All around the room giant screens showed the ceremony, but we hardly got to watch any of it because winners kept being ushered backstage to stand on a podium in front of us, like cattle up for auction, and endure that grand Oscars tradition of torture-by-inane-journalist-question. Each journalist wanted a special message to their country ("Will you ever work with a Chinese crew?" "Do you have a message to the Hispanic people?") and it was the rare question that didn't begin with the suggestion that the winner should somehow remember them ("Hi Cate, we met seven years ago at the Telluride festival …"). Invariably, all the winners were delightful – not least Jared Leto, who passed his Oscar round for all of us to hold – whereas the journalists all came across as faintly unhinged. Less surprisingly, Lupita Nyong'o stole the evening.


Give us a kiss … Steve Tyler. Photograph: Danny Moloshok

"How much of your triumph belongs to Mexico?" a Mexican journalist asked the Mexican-born actor.
"Er, I think it belongs to me!" Nyong'o replied.
After the Governor's Ball, it was time for the Vanity Fair party, which is, on the one hand, possibly the greatest branding achievement ever pulled off by a magazine, and, on the other, the only genuinely fun celebrity party I have ever attended. This year it doubled in size from the years before and as a result felt far more raucous. As I walked in, Jane Fonda (looking amazing) was dancing on her own to Chic's Le Freak, while, on my other side, a slew of celebrities who shall go unnamed were standing in packs beneath a heavy fog of marijuana smoke. Dazed from the fumes, I walked smack into an older gentleman only to realise it was, in fact, Bill Murray.
"Oh!
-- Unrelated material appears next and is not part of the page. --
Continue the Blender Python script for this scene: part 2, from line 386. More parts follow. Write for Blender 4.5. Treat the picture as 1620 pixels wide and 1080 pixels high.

Mr Murray – I'm sorry. I'm Hadley from the Guardian and – " I stammered pathetically.
"Oh, there, there. Nobody's perfect," he said, giving me a bear hug for a good (very good) 30 seconds.
Released from Peter Venkman's embrace, I headed towards the bar where I encountered possibly my favourite interviewee of all time, Steven Tyler.
"Um, Mr Tyler, I interviewed you last year –" I began, sounding just like all those journalists trying to remind Brad Pitt of that meaningful moment they had at Sundance.
"Of course you did," he croaked, leaning in to give me a massive kiss.

At this point I felt for my own well-being it was time to go home, only to trip over something on the floor. Turned out to be a bunch of Oscars for The Great Gatsby. Did I selfie myself with an Oscar? You bet your ass I did.